## What the exercise asks:
Can you return the records below exactly as they stand, but only from the first line through the one with "C = sc.collection"?

(Entries with scene source code)
____
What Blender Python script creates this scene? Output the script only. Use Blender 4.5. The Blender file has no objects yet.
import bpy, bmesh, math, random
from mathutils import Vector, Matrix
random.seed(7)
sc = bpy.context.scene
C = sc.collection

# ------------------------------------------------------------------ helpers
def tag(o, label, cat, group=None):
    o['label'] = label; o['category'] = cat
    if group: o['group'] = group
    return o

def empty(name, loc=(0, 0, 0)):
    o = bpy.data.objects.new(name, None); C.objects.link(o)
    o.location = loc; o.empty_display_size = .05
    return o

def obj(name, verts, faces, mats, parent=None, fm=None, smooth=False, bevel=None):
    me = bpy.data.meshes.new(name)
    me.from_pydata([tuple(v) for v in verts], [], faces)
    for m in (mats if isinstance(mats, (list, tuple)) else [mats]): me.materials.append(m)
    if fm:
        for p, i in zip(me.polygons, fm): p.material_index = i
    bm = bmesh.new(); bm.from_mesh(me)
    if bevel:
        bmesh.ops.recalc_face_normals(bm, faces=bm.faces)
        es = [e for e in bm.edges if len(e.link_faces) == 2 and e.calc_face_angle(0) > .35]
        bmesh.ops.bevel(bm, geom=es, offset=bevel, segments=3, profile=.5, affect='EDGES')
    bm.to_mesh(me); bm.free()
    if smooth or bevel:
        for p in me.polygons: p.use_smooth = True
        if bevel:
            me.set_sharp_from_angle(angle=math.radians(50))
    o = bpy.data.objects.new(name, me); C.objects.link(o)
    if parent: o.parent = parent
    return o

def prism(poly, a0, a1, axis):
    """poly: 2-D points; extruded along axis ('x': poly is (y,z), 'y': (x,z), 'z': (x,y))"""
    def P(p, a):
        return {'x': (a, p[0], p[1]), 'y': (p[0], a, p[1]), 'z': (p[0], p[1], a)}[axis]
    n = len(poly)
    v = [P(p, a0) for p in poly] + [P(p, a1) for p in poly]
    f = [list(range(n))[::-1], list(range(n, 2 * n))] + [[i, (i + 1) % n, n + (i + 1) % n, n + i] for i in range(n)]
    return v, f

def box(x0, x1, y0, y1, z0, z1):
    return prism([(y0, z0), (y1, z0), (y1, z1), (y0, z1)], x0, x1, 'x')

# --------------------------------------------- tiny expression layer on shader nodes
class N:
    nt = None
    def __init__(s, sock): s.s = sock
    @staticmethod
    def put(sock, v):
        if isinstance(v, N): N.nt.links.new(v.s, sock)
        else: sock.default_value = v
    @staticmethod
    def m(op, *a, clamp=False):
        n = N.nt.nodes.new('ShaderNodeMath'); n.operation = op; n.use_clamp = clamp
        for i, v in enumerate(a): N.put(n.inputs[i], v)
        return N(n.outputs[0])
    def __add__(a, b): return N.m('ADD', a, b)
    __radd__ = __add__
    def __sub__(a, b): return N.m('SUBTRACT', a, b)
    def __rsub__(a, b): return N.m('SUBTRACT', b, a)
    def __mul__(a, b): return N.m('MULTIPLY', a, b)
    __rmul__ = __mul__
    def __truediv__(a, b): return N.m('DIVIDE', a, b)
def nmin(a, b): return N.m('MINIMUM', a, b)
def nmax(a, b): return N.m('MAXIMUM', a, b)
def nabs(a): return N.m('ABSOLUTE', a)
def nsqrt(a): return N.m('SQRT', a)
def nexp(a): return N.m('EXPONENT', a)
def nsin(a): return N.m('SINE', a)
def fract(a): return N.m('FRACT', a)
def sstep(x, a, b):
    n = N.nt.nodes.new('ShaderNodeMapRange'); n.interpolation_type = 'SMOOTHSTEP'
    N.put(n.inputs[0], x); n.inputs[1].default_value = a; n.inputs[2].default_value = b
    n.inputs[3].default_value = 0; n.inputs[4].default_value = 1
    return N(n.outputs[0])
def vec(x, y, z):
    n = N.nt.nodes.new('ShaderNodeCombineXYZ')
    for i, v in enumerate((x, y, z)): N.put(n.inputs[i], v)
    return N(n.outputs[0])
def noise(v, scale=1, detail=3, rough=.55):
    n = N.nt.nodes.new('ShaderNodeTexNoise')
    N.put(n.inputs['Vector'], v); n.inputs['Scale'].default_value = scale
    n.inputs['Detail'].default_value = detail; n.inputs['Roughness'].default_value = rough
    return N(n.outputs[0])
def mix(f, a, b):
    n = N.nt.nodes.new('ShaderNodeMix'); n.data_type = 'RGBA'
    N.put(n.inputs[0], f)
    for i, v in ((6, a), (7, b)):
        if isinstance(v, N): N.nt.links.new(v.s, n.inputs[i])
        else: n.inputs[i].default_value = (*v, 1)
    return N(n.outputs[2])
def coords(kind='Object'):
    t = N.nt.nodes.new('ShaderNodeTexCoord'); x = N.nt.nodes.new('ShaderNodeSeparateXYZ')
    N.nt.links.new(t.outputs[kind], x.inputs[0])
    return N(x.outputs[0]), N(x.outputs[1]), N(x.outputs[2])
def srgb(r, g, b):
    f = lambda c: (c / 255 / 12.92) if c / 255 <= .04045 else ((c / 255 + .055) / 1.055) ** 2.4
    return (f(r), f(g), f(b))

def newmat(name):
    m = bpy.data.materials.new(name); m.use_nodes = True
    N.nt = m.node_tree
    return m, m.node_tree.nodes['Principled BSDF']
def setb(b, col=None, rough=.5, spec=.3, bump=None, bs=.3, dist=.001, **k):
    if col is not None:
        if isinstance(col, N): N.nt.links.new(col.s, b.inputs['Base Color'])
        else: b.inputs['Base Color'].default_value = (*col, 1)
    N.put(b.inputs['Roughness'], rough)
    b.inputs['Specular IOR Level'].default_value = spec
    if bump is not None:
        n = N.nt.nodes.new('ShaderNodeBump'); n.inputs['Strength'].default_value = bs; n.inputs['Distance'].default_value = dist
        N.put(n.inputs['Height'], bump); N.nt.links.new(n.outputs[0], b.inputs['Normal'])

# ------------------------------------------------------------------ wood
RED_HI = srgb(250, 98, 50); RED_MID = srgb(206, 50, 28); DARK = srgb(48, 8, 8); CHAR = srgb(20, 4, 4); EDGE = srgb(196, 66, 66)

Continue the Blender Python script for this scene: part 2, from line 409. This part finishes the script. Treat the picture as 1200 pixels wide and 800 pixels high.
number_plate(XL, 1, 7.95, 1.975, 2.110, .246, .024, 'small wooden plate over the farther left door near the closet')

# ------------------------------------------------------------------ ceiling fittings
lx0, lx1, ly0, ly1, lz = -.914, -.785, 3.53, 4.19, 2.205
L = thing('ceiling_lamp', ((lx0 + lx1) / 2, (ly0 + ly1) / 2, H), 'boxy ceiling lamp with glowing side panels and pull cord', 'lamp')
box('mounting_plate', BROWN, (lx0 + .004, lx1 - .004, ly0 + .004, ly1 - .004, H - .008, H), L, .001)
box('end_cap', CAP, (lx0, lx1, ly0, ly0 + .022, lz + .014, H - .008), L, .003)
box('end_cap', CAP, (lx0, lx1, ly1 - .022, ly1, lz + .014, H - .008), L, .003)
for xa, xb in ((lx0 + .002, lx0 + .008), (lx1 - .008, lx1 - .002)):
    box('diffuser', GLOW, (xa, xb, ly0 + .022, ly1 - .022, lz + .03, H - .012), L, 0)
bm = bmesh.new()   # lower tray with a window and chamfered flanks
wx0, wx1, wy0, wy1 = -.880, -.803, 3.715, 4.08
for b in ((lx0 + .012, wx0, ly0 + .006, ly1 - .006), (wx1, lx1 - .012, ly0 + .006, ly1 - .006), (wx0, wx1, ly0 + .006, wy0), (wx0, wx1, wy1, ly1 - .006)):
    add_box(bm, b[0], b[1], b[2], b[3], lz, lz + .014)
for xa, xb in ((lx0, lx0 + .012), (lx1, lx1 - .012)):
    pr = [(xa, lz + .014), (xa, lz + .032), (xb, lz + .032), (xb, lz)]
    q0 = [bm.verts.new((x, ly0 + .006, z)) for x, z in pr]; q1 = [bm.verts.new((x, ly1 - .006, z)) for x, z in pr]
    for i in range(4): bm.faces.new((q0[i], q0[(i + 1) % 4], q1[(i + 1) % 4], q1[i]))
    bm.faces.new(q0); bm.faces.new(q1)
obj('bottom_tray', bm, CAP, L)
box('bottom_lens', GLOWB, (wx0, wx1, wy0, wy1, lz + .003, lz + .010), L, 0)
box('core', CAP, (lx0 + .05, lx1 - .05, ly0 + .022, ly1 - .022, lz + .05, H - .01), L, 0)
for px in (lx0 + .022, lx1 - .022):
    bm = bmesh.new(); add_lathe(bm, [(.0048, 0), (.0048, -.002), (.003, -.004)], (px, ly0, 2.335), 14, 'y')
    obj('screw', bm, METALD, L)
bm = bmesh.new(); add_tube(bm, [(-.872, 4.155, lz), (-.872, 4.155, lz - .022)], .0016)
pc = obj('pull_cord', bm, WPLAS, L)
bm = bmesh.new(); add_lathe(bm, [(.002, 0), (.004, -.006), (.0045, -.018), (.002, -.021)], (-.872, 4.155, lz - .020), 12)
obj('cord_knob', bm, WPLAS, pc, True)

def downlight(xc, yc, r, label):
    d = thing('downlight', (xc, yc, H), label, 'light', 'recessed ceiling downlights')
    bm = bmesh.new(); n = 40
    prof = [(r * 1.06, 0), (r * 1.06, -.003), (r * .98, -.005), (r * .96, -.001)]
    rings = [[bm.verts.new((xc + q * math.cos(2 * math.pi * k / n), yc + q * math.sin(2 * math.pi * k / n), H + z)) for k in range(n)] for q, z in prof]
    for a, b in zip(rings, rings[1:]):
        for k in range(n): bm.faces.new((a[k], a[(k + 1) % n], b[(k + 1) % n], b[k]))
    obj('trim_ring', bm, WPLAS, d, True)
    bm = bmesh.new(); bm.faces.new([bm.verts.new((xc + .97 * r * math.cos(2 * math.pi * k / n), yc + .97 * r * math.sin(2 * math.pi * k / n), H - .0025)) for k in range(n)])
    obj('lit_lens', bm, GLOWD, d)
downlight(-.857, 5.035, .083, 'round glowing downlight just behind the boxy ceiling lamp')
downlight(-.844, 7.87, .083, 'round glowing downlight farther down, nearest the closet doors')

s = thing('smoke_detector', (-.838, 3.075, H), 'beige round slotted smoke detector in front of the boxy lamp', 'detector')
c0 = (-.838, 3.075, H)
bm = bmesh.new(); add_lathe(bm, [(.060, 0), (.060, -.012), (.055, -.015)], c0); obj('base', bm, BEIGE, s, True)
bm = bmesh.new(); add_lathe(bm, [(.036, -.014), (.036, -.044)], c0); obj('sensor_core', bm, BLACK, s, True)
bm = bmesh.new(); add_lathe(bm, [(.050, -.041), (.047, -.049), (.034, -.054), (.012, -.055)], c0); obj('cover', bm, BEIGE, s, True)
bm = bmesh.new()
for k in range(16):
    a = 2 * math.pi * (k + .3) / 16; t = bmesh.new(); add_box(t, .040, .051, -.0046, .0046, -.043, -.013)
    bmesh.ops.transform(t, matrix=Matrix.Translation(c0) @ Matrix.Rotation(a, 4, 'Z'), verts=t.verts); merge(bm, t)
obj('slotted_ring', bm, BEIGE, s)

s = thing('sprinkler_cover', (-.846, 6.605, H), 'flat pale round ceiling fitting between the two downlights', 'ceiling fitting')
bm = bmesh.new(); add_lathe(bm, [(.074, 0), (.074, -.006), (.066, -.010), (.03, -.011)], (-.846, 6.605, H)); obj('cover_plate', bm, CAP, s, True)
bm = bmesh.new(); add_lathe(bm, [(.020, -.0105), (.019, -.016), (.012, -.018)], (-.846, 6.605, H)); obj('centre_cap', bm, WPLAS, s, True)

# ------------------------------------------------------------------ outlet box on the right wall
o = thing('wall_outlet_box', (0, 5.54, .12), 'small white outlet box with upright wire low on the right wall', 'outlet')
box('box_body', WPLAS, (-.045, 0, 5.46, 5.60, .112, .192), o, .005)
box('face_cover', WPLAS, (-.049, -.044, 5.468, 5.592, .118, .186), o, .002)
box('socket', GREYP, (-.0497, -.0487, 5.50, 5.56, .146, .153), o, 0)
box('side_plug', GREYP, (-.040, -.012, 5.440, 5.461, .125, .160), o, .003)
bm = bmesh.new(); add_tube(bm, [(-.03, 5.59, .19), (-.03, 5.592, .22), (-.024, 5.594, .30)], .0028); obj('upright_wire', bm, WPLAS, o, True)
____
## Task response:
What Blender Python script creates this scene? Output the script only. Use Blender 4.5. The Blender file has no objects yet.
import bpy, bmesh, math, random
from mathutils import Vector, Matrix
random.seed(7)
sc = bpy.context.scene
C = sc.collection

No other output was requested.